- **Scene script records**
══════
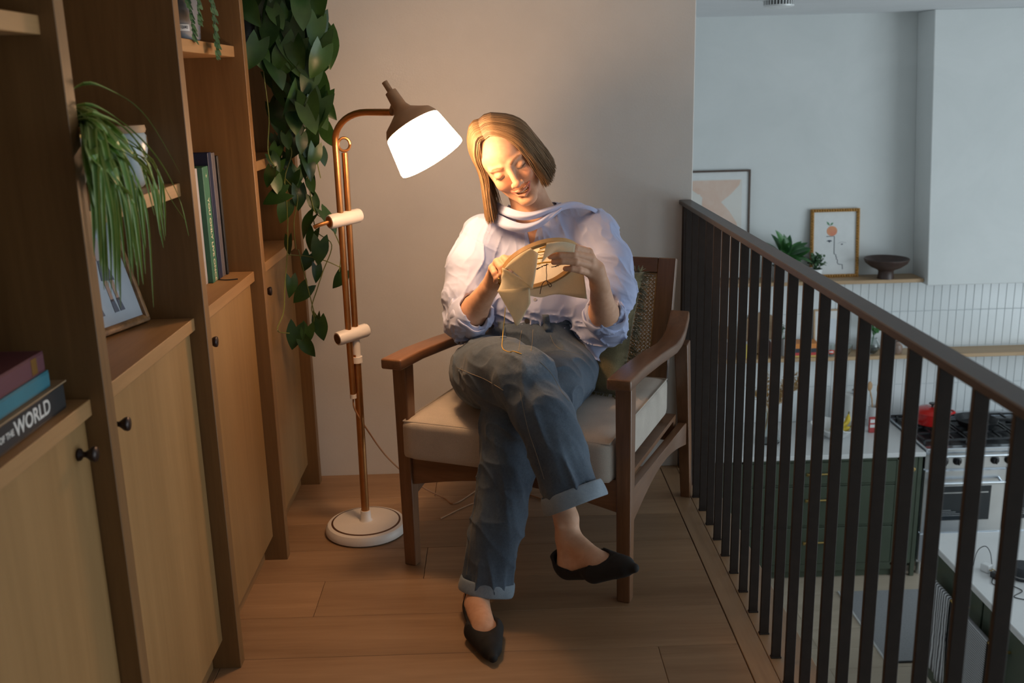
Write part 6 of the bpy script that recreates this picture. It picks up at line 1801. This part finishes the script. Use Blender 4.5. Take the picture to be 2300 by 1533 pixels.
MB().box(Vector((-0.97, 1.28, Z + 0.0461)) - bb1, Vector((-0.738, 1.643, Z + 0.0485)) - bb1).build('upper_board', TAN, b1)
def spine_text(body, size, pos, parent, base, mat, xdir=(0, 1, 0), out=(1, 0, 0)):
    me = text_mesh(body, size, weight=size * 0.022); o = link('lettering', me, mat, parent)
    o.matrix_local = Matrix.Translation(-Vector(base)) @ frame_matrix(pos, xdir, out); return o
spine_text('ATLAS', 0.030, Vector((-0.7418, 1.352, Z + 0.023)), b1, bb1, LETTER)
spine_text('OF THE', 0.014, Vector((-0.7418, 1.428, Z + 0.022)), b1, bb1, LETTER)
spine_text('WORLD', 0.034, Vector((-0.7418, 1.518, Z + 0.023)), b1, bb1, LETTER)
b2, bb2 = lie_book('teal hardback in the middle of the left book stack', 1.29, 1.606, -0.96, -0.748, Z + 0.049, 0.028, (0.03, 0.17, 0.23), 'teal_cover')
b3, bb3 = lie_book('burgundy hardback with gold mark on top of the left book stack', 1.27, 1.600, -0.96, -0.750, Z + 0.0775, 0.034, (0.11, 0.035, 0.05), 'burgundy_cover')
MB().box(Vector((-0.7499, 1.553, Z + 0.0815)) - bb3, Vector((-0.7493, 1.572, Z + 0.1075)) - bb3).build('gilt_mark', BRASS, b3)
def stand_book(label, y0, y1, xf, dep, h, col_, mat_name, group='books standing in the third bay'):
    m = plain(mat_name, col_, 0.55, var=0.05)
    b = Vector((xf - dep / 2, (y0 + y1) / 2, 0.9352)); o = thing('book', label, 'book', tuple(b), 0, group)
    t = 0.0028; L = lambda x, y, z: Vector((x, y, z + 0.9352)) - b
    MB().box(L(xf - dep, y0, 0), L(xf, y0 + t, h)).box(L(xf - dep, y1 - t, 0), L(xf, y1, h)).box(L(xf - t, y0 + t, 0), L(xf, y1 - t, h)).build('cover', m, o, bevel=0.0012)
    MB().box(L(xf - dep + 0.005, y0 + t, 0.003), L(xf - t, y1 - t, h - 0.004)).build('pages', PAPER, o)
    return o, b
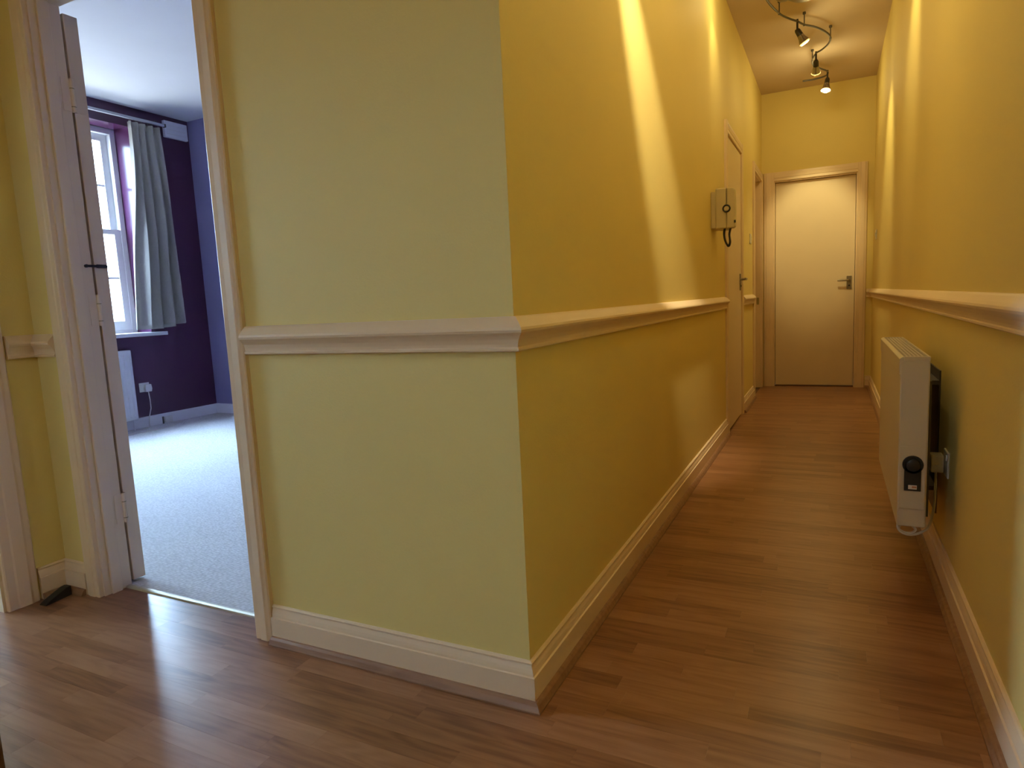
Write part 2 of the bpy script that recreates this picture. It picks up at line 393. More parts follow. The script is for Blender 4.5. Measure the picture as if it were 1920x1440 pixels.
══════
- **YOUR INSTRUCTIONS**
Output the material word for word, omitting its pictures.

- **ANSWER TO THE TASK**
Write part 6 of the bpy script that recreates this picture. It picks up at line 1801. This part finishes the script. Use Blender 4.5. Take the picture to be 2300 by 1533 pixels.
MB().box(Vector((-0.97, 1.28, Z + 0.0461)) - bb1, Vector((-0.738, 1.643, Z + 0.0485)) - bb1).build('upper_board', TAN, b1)
def spine_text(body, size, pos, parent, base, mat, xdir=(0, 1, 0), out=(1, 0, 0)):
    me = text_mesh(body, size, weight=size * 0.022); o = link('lettering', me, mat, parent)
    o.matrix_local = Matrix.Translation(-Vector(base)) @ frame_matrix(pos, xdir, out); return o
spine_text('ATLAS', 0.030, Vector((-0.7418, 1.352, Z + 0.023)), b1, bb1, LETTER)
spine_text('OF THE', 0.014, Vector((-0.7418, 1.428, Z + 0.022)), b1, bb1, LETTER)
spine_text('WORLD', 0.034, Vector((-0.7418, 1.518, Z + 0.023)), b1, bb1, LETTER)
b2, bb2 = lie_book('teal hardback in the middle of the left book stack', 1.29, 1.606, -0.96, -0.748, Z + 0.049, 0.028, (0.03, 0.17, 0.23), 'teal_cover')
b3, bb3 = lie_book('burgundy hardback with gold mark on top of the left book stack', 1.27, 1.600, -0.96, -0.750, Z + 0.0775, 0.034, (0.11, 0.035, 0.05), 'burgundy_cover')
MB().box(Vector((-0.7499, 1.553, Z + 0.0815)) - bb3, Vector((-0.7493, 1.572, Z + 0.1075)) - bb3).build('gilt_mark', BRASS, b3)
def stand_book(label, y0, y1, xf, dep, h, col_, mat_name, group='books standing in the third bay'):
    m = plain(mat_name, col_, 0.55, var=0.05)
    b = Vector((xf - dep / 2, (y0 + y1) / 2, 0.9352)); o = thing('book', label, 'book', tuple(b), 0, group)
    t = 0.0028; L = lambda x, y, z: Vector((x, y, z + 0.9352)) - b
    MB().box(L(xf - dep, y0, 0), L(xf, y0 + t, h)).box(L(xf - dep, y1 - t, 0), L(xf, y1, h)).box(L(xf - t, y0 + t, 0), L(xf, y1 - t, h)).build('cover', m, o, bevel=0.0012)
    MB().box(L(xf - dep + 0.005, y0 + t, 0.003), L(xf - t, y1 - t, h - 0.004)).build('pages', PAPER, o)
    return o, b
Write part 2 of the bpy script that recreates this picture. It picks up at line 393. More parts follow. The script is for Blender 4.5. Measure the picture as if it were 1920x1440 pixels.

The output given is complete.